5 ground-floor apartments in which to beat the heat throughout the steamy summer season

This loft like three-bedroom, three-and-a-half-bath co-op at 927 Fifth Avenue (on the market for $19.5 million) is part of a 12-story building featuring just one home per floor and has a 70-foot main room facing Central Park, a custom Poliform kitchen with appliances by Miele, Wolf, and Sub-Zero and a built-in 98-inch television.
Ground floor New York City apartments can suffer a bad rap due to a lack of natural light, easy access to street noise and peeping peeps and, perhaps, even a spike in critter visits. But main floor flats do have one major advantage to upper story units: They tend to be many degrees cooler—a not insignificant bonus when the temps are hovering around 95 degrees both indoors and out. Here, a sampling of what’s available now.

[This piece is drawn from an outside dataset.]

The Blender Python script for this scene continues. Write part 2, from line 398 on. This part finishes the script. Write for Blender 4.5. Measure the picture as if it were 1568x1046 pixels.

It may be on the ground floor, but this two-bedroom, two-bath garden apartment at 236 West 24th Street (yours for $2.75 million) isn’t lacking in luxury thanks to a custom Spazzi kitchen, Sub-Zero, Wolf, and Bosch appliances, Sonos speakers, radiant heat floors in the marble master bathroom, and more.

Overlooking Morningside Park, this prewar classic-8 co-op at 54 Morningside Drive (listed at $1.675 million) has a tall ceilings, oversized windows, hardwood floors, and a flexible floorplan that can create up to four bedrooms or various common spaces (think library, guest room, den, etc.).

This Sutton Place ground-floor co-op at 434 East 58th Street (with an asking price if $1.425 million) has two bedrooms, three bathrooms and a private garden with it’s own fountain, no less.

In Williamsburg, a 1,320-square-foot duplex in a boutique condo building at 440 Humboldt Street (priced at $1.295 million) features a split floorplan with one bedroom, plus the living/dining room, and kitchen on the ground floor, and a rec room on the lower level that open onto a private sunken garden.